Lila or Leela can be loosely translated as the “divine play”. […] Within non-dualism, Lila is a way of describing all reality, including the cosmos, as the outcome of creative play by the divine absolute (Brahman).

Wikipedia article on lila

Any map, cosmology, and idea about the world reflect what’s here and now.

So what about lila – the play of the divine? Can I find that here and now?

What is lila?

Lila refers to the divine – or reality, existence, the universe – exploring, expressing, and experiencing itself in always new ways through and as all of existence. A thought, a feeling, an insight, a painting, a leaf, the ocean, an ecosystem, this living and evolving planet, the evolution of this universe, and so on, are all lila, the play of existence.

Can I find it here?

When we find ourselves as capacity for the world, we notice that all our experiences happen within and as what we are. And that means that lila, too, is right here.

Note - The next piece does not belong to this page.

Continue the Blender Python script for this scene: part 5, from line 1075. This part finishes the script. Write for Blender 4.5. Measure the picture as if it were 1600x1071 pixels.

Said another way, lila is a projection of what’s here onto the rest of existence. We know it from here, and imagine it on all of existence.

It doesn’t mean it’s wrong. It does look like lila happens here in and as us and also in and as existence as a whole.

Ways of understanding lila

We can understand lila in a few different ways.

To ourselves, we are consciousness, and all our experiences happen within and as consciousness, so all seems like consciousness to us. That means it’s easy to imagine all of existence as consciousness, and from there it’s a small step to call it the divine or Spirit. And say that all of existence is the play of the divine, Spirit, Big Mind, Brahman, or whatever similar label we would like to use.

We can also say that lila is the play of existence, life, or the universe, and this is something that can fit just about any worldview. This universe and all we know – including our thoughts, feelings, and experiences – can be seen as the metaphoric play of life, existence, and the universe. It’s all the universe metaphorically exploring itself in all of these ways.

Shifting our relationship with ourselves

What does it mean to shift our relationship with ourselves?

At first, it can seem it has to do with shifting our relationship with ourselves as a whole and the different parts and subpersonalities in us. But it goes beyond that. It includes all our experiences, as they are, and that includes the whole world.

Ways to shift our relationship with ourselves / our experience / existence

How do we shift our relationship with our experience, as it is?

At the risk of repeating myself to a ridiculous degree, for me, the most effective approaches have been…

Curiosity and sincerity in the exploration. Our orientation to the exploration is essential and includes honesty with ourselves.

Inquiry into beliefs and identifications (The Work of Byron Katie, Living Inquiries). Beliefs and identifications are innocent and natural, and they also split our world and split what’s inherently whole.

Imagined dialog with subpersonalities, experiences, and so on.

Working with projections, using the world as a mirror. For me, inquiry is one of the most effective ways to work on projections.

Body-centered approaches (tai chi, chigong, yoga, etc.). This helps me get a visceral experience of the wholeness of who I am as a human being, including body and psyche.

Heart-centered approaches (tonglen, ho’o). This helps me befriend myself, the different parts of me, others, and the world as it is.

Inquiry to notice what I am (Headless experiments, Big Mind process). Here, my relationship to all my experiences naturally shifts. I notice all my experiences happen within and as what I am.

Basic meditation – notice and allow what’s here. This too helps soften identification with the content of experience (really, the viewpoint of thoughts saying I am this or that, or the world is this or that), and it makes it easier to find myself as what my experiences happen within and as.

When we notice what we are, there are also some variations of this. For instance, when an experience comes up and I notice my personality reacts to it and wants it to go away, I can ask… Is this too the divine/ What is the true nature of this experience? Is its true nature the same as what I find for myself? I can also ask it, what is your true nature?